3. When teaching a passage, it’s best if you are the one to bring up the problem (without waiting to be asked) and deal with it.

This requires some preparation on your part. Just as everything else you do will require preparation, and thought and study and planning and prayer.

4. If caught off guard by a question, if you say, “I’ll look that up and get back to you,” make sure you do.

As a very young (and green) pastor, I told a questioning member I would look up something and get back to him. A man called me off to the side and said,”Preacher, your predecessor would promise to do that and we would never hear from it again. If you say you’re going to get back to us on something, make sure you do it.”
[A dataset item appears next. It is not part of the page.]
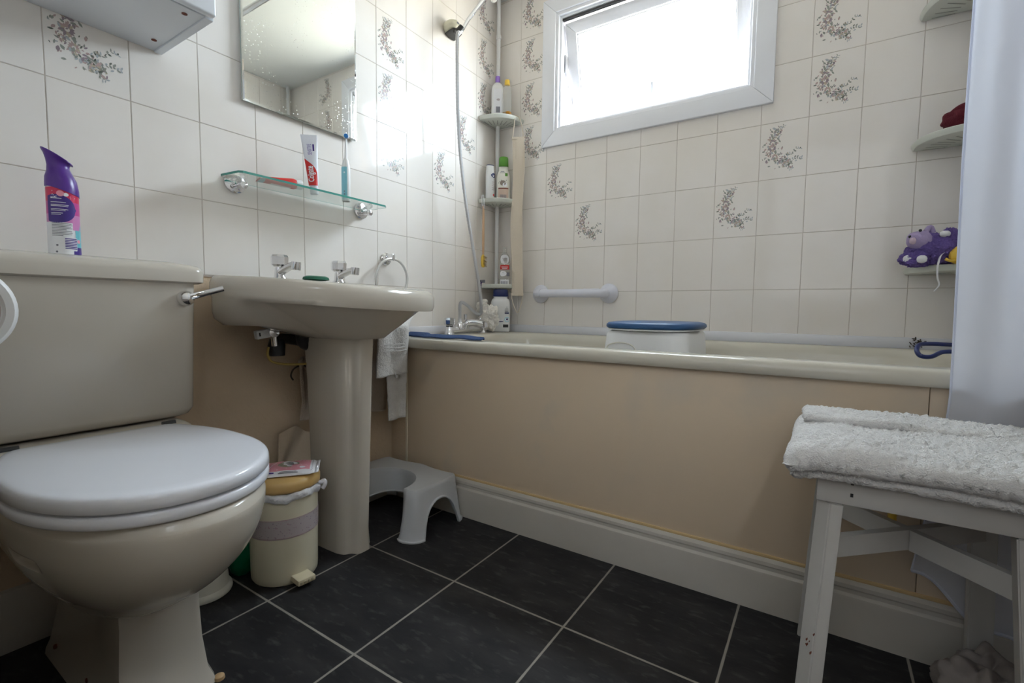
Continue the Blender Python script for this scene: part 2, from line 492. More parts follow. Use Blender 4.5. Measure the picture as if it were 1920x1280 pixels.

Good advice, advice which I took.

5. Develop the skill of giving brief answers to complex questions. Your congregation will rise up and bless you.

Nothing discourages church members from asking their questions-even good questions that they really want answers to-like a pastor who gives an essay-type response to a true-false question.  Covering all aspects of an answer is something in our nature, and it results in 15-minute monologues from us.  Now, that’s not all bad, we may need to say. After all, if you want to discourage questions-if you dread a particular question and want to avoid it-then talk the subject to death.

No one will ask you anything after that. Which reminds me of a text: “And no one was able to answer Him a word, nor did anyone dare from that day on to ask Him another question” (Matthew 22:46).  In this case, they quit asking because they didn’t like the answers!

6. Finally, keep telling yourself and assuring your congregation that if God were to write a book, doesn’t it figure that it would be deep?

That some parts would be hard to understand? And that it would not always yield its best riches to those who did not care to sit at the Lord’s feet for long but want all the answers to be short and simple?

I’m not sure why that seems hard for us to get, but it does.

In the meanwhile, pastor, keep on digging. This book is the richest, best, sweetest and mightiest of all the words ever penned on this planet.